We've heard that plastic bags are evil, because they don't biodegrade. Therefore, many cities have taken steps to ban them, and grocery stores charge customers to use them. Not so fast, says John Tierney of the New York Times. The fifth item in his list of "10 Things to Scratch From Your Worry List" today states that plastic bags require less energy to produce, and less pollution goes into the air and the water during their manufacturing. They also take up less space in landfills. At the same time, they take up more space in the floating island of trash gathering in the Pacific.

On to paper bags, then. They biodegrade: good. They cause deforestation: bad. And now, after scratching plastic bags off our worry lists, paper takes their place.

The obvious answer for an ecofriendly consumer is to bring your own reusable bags to the grocery store each time you go. And if this is what you choose, you'll be making quite a fashion statement—green grocery bags are becoming collectible designer items, like Anya Hindmarch's "I'm Not a Plastic Bag" design, which caused a stampede in Whole Foods when it was offered for sale. There's also this "I Heart the Earth" tote at designer boutique Cusp, which sells for a whopping $58, as well as Envirosax, which has several lines of grocery bags.

Though the environmental effects of paper and plastic are well documented, it's harder to find dirt on reusable bags. According to Inspiro, cotton bags generate more greenhouse gas than nonwoven fabrics do during production. Inspiro recommends bags made of polypropylene, a recyclable and nontoxic plastic, which can be found at Whole Foods and many other grocery stores.
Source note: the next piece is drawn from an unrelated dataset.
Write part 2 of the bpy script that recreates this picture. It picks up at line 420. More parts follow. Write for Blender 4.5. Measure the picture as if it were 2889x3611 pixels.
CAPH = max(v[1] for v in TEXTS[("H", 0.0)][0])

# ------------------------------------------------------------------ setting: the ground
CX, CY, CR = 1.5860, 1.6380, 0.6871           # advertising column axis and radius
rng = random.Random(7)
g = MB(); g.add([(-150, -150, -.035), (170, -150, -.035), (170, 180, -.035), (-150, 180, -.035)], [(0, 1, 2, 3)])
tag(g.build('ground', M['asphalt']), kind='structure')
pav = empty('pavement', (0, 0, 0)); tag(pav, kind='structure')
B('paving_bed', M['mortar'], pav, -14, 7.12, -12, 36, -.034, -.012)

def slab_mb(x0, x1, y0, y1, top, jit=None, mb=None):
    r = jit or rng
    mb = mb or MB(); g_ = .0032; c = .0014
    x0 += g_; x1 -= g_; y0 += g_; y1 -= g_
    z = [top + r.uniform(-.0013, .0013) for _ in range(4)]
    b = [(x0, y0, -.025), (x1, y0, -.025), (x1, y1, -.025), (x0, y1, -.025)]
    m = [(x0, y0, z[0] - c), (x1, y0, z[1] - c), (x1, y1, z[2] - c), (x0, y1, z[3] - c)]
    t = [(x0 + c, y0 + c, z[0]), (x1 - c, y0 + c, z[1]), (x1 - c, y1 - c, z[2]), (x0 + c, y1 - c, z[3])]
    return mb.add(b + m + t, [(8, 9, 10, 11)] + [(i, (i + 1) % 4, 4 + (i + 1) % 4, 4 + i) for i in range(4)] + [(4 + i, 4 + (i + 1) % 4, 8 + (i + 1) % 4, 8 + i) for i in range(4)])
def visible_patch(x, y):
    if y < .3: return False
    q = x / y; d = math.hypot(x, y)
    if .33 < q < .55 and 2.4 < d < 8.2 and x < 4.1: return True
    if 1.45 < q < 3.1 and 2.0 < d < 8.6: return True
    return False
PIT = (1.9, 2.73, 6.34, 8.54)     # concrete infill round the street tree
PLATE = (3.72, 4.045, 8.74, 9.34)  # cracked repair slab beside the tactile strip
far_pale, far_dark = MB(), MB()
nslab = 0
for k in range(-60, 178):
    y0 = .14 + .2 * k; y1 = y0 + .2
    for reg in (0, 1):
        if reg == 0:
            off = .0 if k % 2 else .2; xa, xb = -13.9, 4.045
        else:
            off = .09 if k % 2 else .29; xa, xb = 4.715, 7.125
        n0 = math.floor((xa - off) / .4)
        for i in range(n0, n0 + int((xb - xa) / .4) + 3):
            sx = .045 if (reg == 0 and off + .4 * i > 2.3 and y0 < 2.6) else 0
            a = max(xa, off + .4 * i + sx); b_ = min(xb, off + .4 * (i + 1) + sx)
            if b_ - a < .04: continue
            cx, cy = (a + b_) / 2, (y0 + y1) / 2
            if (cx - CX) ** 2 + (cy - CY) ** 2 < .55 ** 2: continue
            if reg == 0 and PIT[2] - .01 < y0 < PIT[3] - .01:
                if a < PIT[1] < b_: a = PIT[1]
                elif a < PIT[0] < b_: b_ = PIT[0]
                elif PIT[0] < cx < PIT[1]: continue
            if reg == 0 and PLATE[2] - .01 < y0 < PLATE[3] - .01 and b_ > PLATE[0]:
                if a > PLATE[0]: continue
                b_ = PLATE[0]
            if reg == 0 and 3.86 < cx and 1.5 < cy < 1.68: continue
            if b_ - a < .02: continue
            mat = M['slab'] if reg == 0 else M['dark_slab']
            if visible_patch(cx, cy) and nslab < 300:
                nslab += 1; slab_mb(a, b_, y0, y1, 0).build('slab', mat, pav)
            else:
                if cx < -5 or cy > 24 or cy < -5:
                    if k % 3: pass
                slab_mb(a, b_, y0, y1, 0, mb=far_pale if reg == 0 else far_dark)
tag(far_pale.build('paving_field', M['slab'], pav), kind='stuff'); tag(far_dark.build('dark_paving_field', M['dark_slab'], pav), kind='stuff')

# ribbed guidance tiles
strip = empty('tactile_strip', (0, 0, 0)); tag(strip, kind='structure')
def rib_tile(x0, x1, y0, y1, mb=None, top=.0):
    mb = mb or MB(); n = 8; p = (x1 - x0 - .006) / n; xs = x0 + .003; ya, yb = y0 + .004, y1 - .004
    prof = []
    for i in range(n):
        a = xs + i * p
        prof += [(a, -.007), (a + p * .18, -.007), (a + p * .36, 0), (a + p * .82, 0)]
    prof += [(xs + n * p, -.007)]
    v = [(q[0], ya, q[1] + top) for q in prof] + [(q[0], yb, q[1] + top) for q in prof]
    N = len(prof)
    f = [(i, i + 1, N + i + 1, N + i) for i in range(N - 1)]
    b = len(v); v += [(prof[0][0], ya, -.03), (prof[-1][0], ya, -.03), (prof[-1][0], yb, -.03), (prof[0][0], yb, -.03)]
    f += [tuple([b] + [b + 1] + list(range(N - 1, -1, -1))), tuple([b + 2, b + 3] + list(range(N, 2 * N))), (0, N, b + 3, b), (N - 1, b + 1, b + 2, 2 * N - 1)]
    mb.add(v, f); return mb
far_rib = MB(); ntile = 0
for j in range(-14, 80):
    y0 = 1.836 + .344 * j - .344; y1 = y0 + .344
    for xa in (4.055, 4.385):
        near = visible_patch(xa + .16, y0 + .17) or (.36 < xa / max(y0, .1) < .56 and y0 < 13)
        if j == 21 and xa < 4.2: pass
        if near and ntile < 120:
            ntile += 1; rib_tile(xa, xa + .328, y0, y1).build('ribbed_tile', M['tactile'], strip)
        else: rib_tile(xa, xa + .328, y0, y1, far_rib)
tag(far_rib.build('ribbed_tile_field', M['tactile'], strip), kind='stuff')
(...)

This material also makes the reusable bag stronger than other types.

If you want the most ecofriendly option, though, don't buy any bags at all. Carry your groceries instead in bags you already own—everyone has a few backpacks and canvas totes lying around—and you'll be saving trees, the ozone layer, and your own cash. No fashion statement necessary. If you're especially crafty, you can take it one step further: Knit your old plastic bags into a reusable tote, and keep those already used bags out of a landfill.